* WRITTEN TASK:
Filter the entries, keeping every line with the word "Write".

* Stored items from a collection:
= = = = =
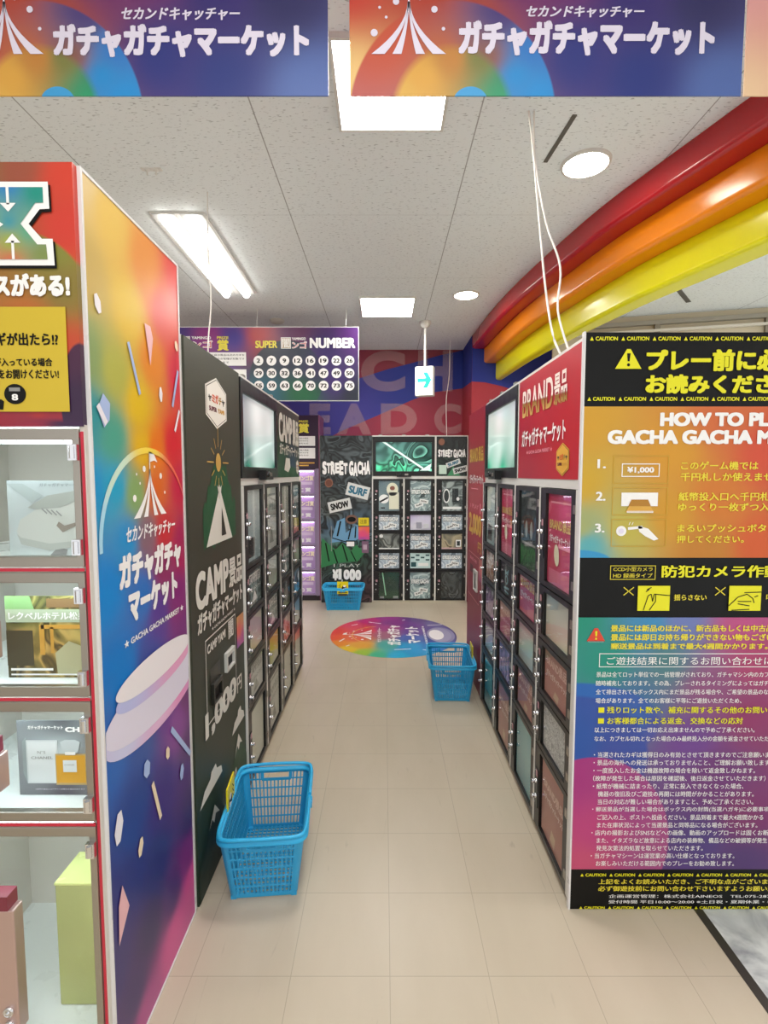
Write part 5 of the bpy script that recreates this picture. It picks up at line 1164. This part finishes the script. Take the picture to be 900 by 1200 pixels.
# ------------------------------------------------------------------ shopping baskets
BL = mat('basket_blue', '#2a9fd2', .38, spec=.5)
BL2 = mat('basket_blue_handle', '#2cb0e4', .35)
def rrect(w, d, r, n=5):
    pts = []
    for (cx, cy, a0) in ((w/2-r,d/2-r,0),(-w/2+r,d/2-r,PI/2),(-w/2+r,-d/2+r,PI),(w/2-r,-d/2+r,1.5*PI)):
        for i in range(n+1):
            a = a0+PI/2*i/n; pts.append((cx+r*math.cos(a), cy+r*math.sin(a)))
    return pts
def basket(label, loc, rz):
    t = thing('shopping_basket', label, 'basket', loc, rz, 'blue shopping baskets')
    Hh, tw, td, bw, bd = .25, .325, .47, .235, .37
    b = MB()
    def at(u, v, side):   # u 0..1 along the wall, v 0..1 up
        w = bw+(tw-.03-bw)*v; d = bd+(td-.03-bd)*v; z = .012+(Hh-.022)*v
        r = .016+.008*v
        if side == 0: return (-w/2+r+(w-2*r)*u, -d/2, z)
        if side == 1: return (w/2, -d/2+r+(d-2*r)*u, z)
        if side == 2: return (w/2-r-(w-2*r)*u, d/2, z)
        return (-w/2, d/2-r-(d-2*r)*u, z)
    ups = [(0,-1,0),(1,0,0),(0,1,0),(-1,0,0)]
    rowsv = [0,.17,.34,.51,.68,.84,1.0]
    for s in range(4):
        nb_ = 15 if s % 2 == 0 else 24
        for i in range(nb_+1):
            u = i/nb_
            top = 1.0 if (s % 2 == 0 and not .26 < u < .75) or s % 2 else .84
            b.bar(at(u,0,s), at(u,top,s), .0052 if 0 < i < nb_ else .012, .004, BL, ups[s])
        for v in rowsv:
            hh = .005 if 0 < v < 1 else .014
            b.bar(at(0,v,s), at(1,v,s), .004, hh, BL)
        if s % 2 == 0:   # solid band with the hand slot at the short ends
            p = [at(.3,.84,s), at(.7,.84,s), at(.7,.9,s), at(.3,.9,s)]
            b.bar(at(.24,.835,s), at(.76,.835,s), .004, .012, BL)
            for u in (.25,.75): b.bar(at(u,.84,s), at(u,1,s), .014, .004, BL, ups[s])
    # rounded corners
    for k in range(4):
        for i in range(5):
            a = [0, PI/2, PI, 1.5*PI][k]+PI/2*(i+.5)/5
            pts = []
            for v in (0, 1):
                w = bw+(tw-.03-bw)*v; d = bd+(td-.03-bd)*v; z = .012+(Hh-.022)*v; r = .016+.008*v
                cx = (w/2-r)*(1 if k in (0,3) else -1); cy = (d/2-r)*(1 if k in (0,1) else -1)
                pts.append((cx+r*math.cos(a), cy+r*math.sin(a), z))
            b.bar(pts[0], pts[1], .008, .004, BL, (math.cos(a), math.sin(a), 0))
    # floor grid
    for i in range(13): x = -bw/2+.012+(bw-.024)*i/12; b.bar((x,-bd/2+.004,.008),(x,bd/2-.004,.008),.006,.005,BL)
    for i in range(19): y_ = -bd/2+.012+(bd-.024)*i/18; b.bar((-bw/2+.004,y_,.0082),(bw/2-.004,y_,.0082),.006,.0046,BL)
    b.ring(-bw/2,bw/2,-bd/2,bd/2,.014,.014,.014,.014,0,0,BL) if False else None
    for (cx, cy) in ((-1,-1),(1,-1),(1,1),(-1,1)): b.box(cx*bw/2-.02*(cx>0)-.0, cx*bw/2+.02*(cx<0), cy*bd/2-.02*(cy>0), cy*bd/2+.02*(cy<0), 0, .014, BL)
    b.build('basket_body', t)
    # rim: rounded tray edge with a turned-down lip
    o_ = rrect(tw, td, .05); i_ = rrect(tw-.036, td-.036, .038); oi = rrect(tw-.004, td-.004, .049)
    m = MB(); n_ = len(o_)
    vs = [(x,y_,Hh-.018) for x,y_ in o_]+[(x,y_,Hh-.003) for x,y_ in o_]+[(x*.985,y_*.99,Hh) for x,y_ in oi]+[(x,y_,Hh-.002) for x,y_ in i_]+[(x,y_,Hh-.02) for x,y_ in i_]+[(x,y_,Hh-.018) for x,y_ in rrect(tw-.006, td-.006, .048)]
    fs_ = []
    for k in range(5):
        for i in range(n_): fs_.append((k*n_+i, k*n_+(i+1)%n_, (k+1)*n_+(i+1)%n_, (k+1)*n_+i))
    m.add(vs, fs_, BL2, True); m.build('rim', t)
    # two folding handles lying on the long rims, pivots in the middle of the sides
    for sx in (-1, 1):
        h = MB(); x = sx*(tw/2-.006)
        h.tube(catmull([(x,.015*sx,Hh+.004),(x,.10*sx,Hh+.008),(x*.98,.19*sx,Hh+.008),(x*.84,.228*sx,Hh+.008),(x*.3,.236*sx,Hh+.009),(-x*.3,.236*sx,Hh+.009),(-x*.84,.228*sx,Hh+.008),(-x*.98,.19*sx,Hh+.008),(-x,.10*sx,Hh+.008),(-x,.015*sx,Hh+.004)], 5), .007, BL2, 8)
        for k in (-1,1): h.cyl((k*(tw/2-.012),.015*sx,Hh-.02),(k*(tw/2+.004),.015*sx,Hh-.02),.013,m=BL2,n=12)
        h.build('handle', t)
    # yellow sign clipped to one long side
    sg = MB(); X = tw/2-.012
    M_ = Matrix.Translation((X, 0, 0)) @ Matrix.Rotation(PI/2, 4, 'Z')
    sg = MB(M_); ZS = Hh-.055
    YS = mat('sign_yellow','#e2d212',.4)
    sg.box(-.062,.062,-.003,.003,ZS,ZS+.14,YS)
    for yv in (-.0035, .0035):
        sg.ell(.018,ZS+.062,.03,.036,BLACK,yv,20); sg.poly([(-.005,ZS+.055),(.04,ZS+.075),(.045,ZS+.06),(.02,ZS+.045)],WHITE,yv*1.25); sg.ell(.02,ZS+.09,.016,.012,WHITE,yv*1.25,14)
        for q in (0,.02,.04): sg.line(-.045,ZS+.05+q,-.02,ZS+.075+q,.005,BLACK,yv)
        sg.rect(-.05,.05,ZS+.012,ZS+.02,BLACK,yv)
    sg.box(-.05,.05,-.006,.006,ZS-.02,ZS+.004,mat('clip_dark','#3a3a36',.4))
    sg.build('sign_card', t, 'yellow sign card')
    return t
basket('blue shopping basket nearest the camera, beside the olive camp machine', (-.452, 1.935, 0), PI+math.radians(5))
basket('blue shopping basket beside the red machine, next to the round floor sticker', (.468, 3.545, 0), math.radians(-2))
basket('blue shopping basket at the far end, before the graffiti machine', (-.462, 5.80, 0), -PI/2)

# ------------------------------------------------------------------ tidy
bpy.data.objects.remove(_fo); bpy.data.curves.remove(_fc)
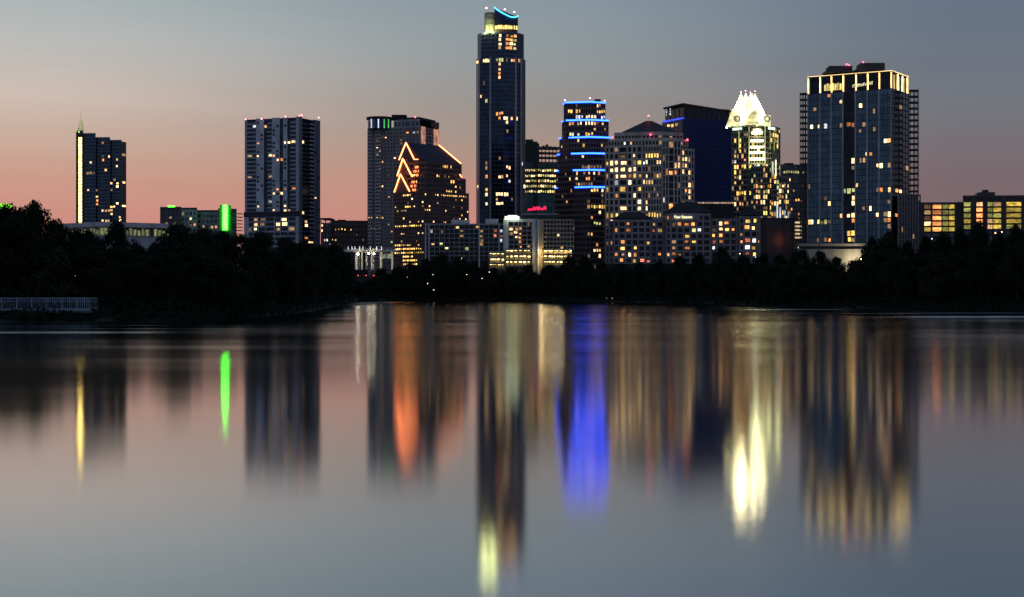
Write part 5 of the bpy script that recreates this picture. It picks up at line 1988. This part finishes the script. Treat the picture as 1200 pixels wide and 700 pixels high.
= = = = =
* OUTPUT FOR THIS TASK:
Write part 5 of the bpy script that recreates this picture. It picks up at line 1164. This part finishes the script. Take the picture to be 900 by 1200 pixels.
Write part 5 of the bpy script that recreates this picture. It picks up at line 1988. This part finishes the script. Treat the picture as 1200 pixels wide and 700 pixels high.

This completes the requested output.